In the listing below, find the line with "SC.camera = cam", then repeat exactly every line from the top through that one.
• • •
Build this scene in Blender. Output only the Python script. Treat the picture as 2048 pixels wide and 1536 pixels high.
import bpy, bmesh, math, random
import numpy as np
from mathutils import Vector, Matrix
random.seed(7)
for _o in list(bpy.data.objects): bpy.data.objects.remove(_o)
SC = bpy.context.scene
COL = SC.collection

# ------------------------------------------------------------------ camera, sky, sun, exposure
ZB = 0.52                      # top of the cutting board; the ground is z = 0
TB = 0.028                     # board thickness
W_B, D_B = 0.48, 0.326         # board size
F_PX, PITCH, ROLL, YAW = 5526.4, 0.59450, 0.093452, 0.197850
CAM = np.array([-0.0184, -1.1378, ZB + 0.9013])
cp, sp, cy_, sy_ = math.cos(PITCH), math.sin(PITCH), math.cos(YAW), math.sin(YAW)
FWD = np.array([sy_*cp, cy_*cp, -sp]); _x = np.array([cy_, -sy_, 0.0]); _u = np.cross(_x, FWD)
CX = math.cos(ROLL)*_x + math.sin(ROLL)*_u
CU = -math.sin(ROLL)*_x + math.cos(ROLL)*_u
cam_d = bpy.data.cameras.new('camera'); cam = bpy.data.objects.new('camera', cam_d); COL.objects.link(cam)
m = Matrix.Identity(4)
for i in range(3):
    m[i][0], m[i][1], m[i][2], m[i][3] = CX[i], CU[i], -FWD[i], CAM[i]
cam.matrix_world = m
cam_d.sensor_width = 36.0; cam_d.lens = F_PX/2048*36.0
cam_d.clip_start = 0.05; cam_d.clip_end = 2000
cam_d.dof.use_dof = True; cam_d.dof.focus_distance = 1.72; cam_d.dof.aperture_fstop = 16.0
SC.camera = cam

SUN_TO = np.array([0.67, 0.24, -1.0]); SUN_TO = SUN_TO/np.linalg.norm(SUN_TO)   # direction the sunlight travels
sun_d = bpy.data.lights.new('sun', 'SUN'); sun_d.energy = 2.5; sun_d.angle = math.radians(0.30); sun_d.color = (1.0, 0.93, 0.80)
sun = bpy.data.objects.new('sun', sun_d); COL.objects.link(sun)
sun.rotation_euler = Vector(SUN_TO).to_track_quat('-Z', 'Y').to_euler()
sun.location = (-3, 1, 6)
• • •
● Solution:
Build this scene in Blender. Output only the Python script. Treat the picture as 2048 pixels wide and 1536 pixels high.
import bpy, bmesh, math, random
import numpy as np
from mathutils import Vector, Matrix
random.seed(7)
for _o in list(bpy.data.objects): bpy.data.objects.remove(_o)
SC = bpy.context.scene
COL = SC.collection

# ------------------------------------------------------------------ camera, sky, sun, exposure
ZB = 0.52                      # top of the cutting board; the ground is z = 0
TB = 0.028                     # board thickness
W_B, D_B = 0.48, 0.326         # board size
F_PX, PITCH, ROLL, YAW = 5526.4, 0.59450, 0.093452, 0.197850
CAM = np.array([-0.0184, -1.1378, ZB + 0.9013])
cp, sp, cy_, sy_ = math.cos(PITCH), math.sin(PITCH), math.cos(YAW), math.sin(YAW)
FWD = np.array([sy_*cp, cy_*cp, -sp]); _x = np.array([cy_, -sy_, 0.0]); _u = np.cross(_x, FWD)
CX = math.cos(ROLL)*_x + math.sin(ROLL)*_u
CU = -math.sin(ROLL)*_x + math.cos(ROLL)*_u
cam_d = bpy.data.cameras.new('camera'); cam = bpy.data.objects.new('camera', cam_d); COL.objects.link(cam)
m = Matrix.Identity(4)
for i in range(3):
    m[i][0], m[i][1], m[i][2], m[i][3] = CX[i], CU[i], -FWD[i], CAM[i]
cam.matrix_world = m
cam_d.sensor_width = 36.0; cam_d.lens = F_PX/2048*36.0
cam_d.clip_start = 0.05; cam_d.clip_end = 2000
cam_d.dof.use_dof = True; cam_d.dof.focus_distance = 1.72; cam_d.dof.aperture_fstop = 16.0
SC.camera = cam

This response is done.